- SET TASK
Include in the output exactly the lines from the opening of the data through the line containing "pendant(2.150, -3.28, 'second", and nothing more.

- SOURCE DATA
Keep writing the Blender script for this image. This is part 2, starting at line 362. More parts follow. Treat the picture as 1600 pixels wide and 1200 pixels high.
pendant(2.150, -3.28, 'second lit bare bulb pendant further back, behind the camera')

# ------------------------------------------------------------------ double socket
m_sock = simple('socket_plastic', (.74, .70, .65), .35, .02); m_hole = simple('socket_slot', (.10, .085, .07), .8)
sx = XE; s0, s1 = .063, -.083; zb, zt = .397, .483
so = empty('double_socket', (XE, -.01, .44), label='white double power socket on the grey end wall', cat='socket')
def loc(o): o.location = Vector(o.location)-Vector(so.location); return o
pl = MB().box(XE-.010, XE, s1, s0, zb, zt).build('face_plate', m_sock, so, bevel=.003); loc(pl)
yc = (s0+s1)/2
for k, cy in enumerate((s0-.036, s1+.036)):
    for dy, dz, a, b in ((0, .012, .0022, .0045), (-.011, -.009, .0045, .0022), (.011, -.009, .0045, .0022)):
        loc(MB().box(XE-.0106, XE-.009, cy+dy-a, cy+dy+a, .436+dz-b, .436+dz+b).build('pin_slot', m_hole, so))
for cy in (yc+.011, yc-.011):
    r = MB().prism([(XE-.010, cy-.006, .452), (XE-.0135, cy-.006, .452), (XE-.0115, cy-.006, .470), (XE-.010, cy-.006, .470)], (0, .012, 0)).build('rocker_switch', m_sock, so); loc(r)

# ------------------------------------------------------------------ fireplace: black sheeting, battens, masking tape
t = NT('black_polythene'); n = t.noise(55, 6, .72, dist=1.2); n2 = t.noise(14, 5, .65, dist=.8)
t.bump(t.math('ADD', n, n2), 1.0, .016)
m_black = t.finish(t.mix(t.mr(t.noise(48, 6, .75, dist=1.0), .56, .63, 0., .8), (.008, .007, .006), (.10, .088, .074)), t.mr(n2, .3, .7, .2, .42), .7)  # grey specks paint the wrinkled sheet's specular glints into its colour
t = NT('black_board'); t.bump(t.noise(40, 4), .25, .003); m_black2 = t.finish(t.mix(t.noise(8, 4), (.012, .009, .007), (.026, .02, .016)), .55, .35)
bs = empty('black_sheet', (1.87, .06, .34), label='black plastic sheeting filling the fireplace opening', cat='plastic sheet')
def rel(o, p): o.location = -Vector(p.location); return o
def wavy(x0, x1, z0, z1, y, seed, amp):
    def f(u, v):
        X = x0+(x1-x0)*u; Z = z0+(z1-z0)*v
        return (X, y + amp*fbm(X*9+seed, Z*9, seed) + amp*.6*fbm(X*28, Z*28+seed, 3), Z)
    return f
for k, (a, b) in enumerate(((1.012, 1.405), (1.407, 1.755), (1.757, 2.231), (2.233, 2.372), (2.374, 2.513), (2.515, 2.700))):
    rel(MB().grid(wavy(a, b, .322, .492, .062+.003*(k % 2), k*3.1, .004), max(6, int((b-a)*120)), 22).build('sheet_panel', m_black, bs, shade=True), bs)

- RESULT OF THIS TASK
Keep writing the Blender script for this image. This is part 2, starting at line 362. More parts follow. Treat the picture as 1600 pixels wide and 1200 pixels high.
pendant(2.150, -3.28, 'second lit bare bulb pendant further back, behind the camera')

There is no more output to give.